Rogers, Shaw execs mum on spectrum at Industry committee
News | 03/29/2021 7:40 pm EDT
On the opening day Monday of hearings into Roger’s proposed acquisition of Shaw, MPs on the House of Commons Industry Committee sought answers from the companies’ executives on whether or not the two companies seek to hold on to Shaw’s discounted spectrum, and how the merger would affect wireless prices in Canada.
On the spectrum question, MPs mostly got no answers, as executives from both Rogers and Shaw repeatedly declined to answer the questions on grounds of restrictions surrounding the spectrum auctions.
NDP MP Brian Masse asked if the proposed merger plan presented to the various regulators who must approve the deal — the Competition Bureau, the department of Innovation, Science, and Economic Development (ISED), and the CRTC — included the maintenance of joint spectrum holdings, or if the companies presented a plan to spin those holdings off as part of the merger deal.
“Unfortunately, there are very strict rules regarding what I can say regarding spectrum matters,” Natale said. “We’re in a very specific quiet period in advance of the upcoming spectrum auction. What I can say is that we intend to engage openly and constructively with the regulators, including ISED, about every aspect of this merger, including spectrum.”
Liberal MP Nathaniel Erskine-Smith pointed to years of government policy dedicated to establishing a fourth wireless competitor in Shaw.
“If the government subsidizes smaller regional players like Shaw at auction, only to see those same players subsequently acquired by one of the big three, isn’t the government really subsidizing you, your shareholders, and executives as you cash out?” Erskine-Smith asked Shaw CEO Brad Shaw.
Shaw’s vice president of government relations Chima Nkemdirim responded that Freedom Mobile, Shaw’s wireless brand, was still not cash flow positive.
Natale said Rogers would commit to making investments announced as part of the merger, whether or not the CRTC decided to uphold its wholesale rates in an ongoing review and vary application.

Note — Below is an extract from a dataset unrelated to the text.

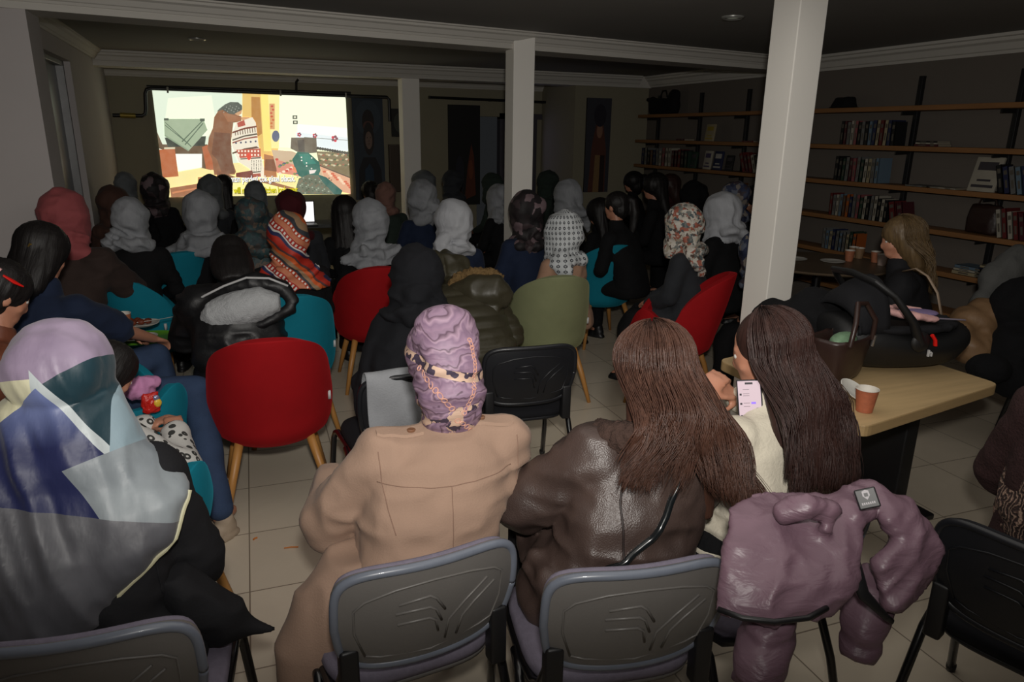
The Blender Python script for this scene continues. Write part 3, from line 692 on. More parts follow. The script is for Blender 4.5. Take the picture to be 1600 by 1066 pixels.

“You have my word and my commitment that we will make the investments we’ve talked about in western Canada around connectivity to rural canadians, around investment in jobs and 5G.”
In addition to spectrum policies, MPs zeroed-in on the effect the proposed merger would have on affordability in the wireless space, and whether or not the presence of Shaw as a fourth wireless competitor had driven down wireless prices in Canada.
Conservative MP and industry critic Pierre Poilievre asserted that Shaw had previously taken credit for driving down wireless prices in Canada, to which Shaw President Paul McAleese replied that the comments were made in the “context of facilities-based carrier builds.”
“It’s all situational,” McAleese said, adding that he thought Shaw “had a role” in the lower prices.
When Freedom Mobile introduced its “big gig” plans back in 2017 — offering a base rate of 10 GB of data for $50 a month — it sent shockwaves through the broader wireless industry, with the incumbent providers quickly following suit.
Just over a year later, in November of 2018, Freedom Mobile upped the ante, introducing a limited offer of 100 GB for customers already on the Big Gig plan. In the summer of 2019, Rogers launched a permanent no-overage-fee wireless plan, with BCE Inc., Telus Corp., Bragg Communications Inc.’s Eastlink, and Quebecor Inc.’s Videotron quickly offering similar limited-time promos. Shaw, too, increased from 4 GB to 5 GB the bonus it had been offering on any plan over $40 a month.
In the summer of 2019, McAleese told financial analysts on a quarterly earnings call that Freedom Mobile’s impact on wireless affordability is “indisputable.”
“If [Shaw’s impact] wasn’t clear before, it certainly is clear now. So It’s nice to see the incumbents coming down and sorta chasing us in that regard,” McAleese said at the time.
But by January of 2020, Shaw was telling analysts that the market pricing across the industry during the fall of 2019 was “erratic” and that the price-cutting big three “haven’t exactly been paragons of pricing discipline during this period.”
NDP MP Brian Masse asked if the acquisition of Cogeco Inc. was still on the table for Rogers in the wake of the deal with Shaw.
Rogers CEO Joe Natale said that growth is always part of the strategy and that the company is always looking to expand. “This is a scale business with massive fixed costs. Adding Cogeco or adding Shaw brings those efficiencies — fibre, spectrum — it allows us to do things that wouldn’t have been otherwise the case,” Natale said.
“We needed to answer the Cogeco question. We held the shares for 20 years. Quebec remains a very important market. The timing of this is not something that was anticipated. Timing happens when timing happens.” Cogeco fought off a hostile takeover bid by Rogers in September.
Industry committee hearings into the proposed merger continue Wednesday.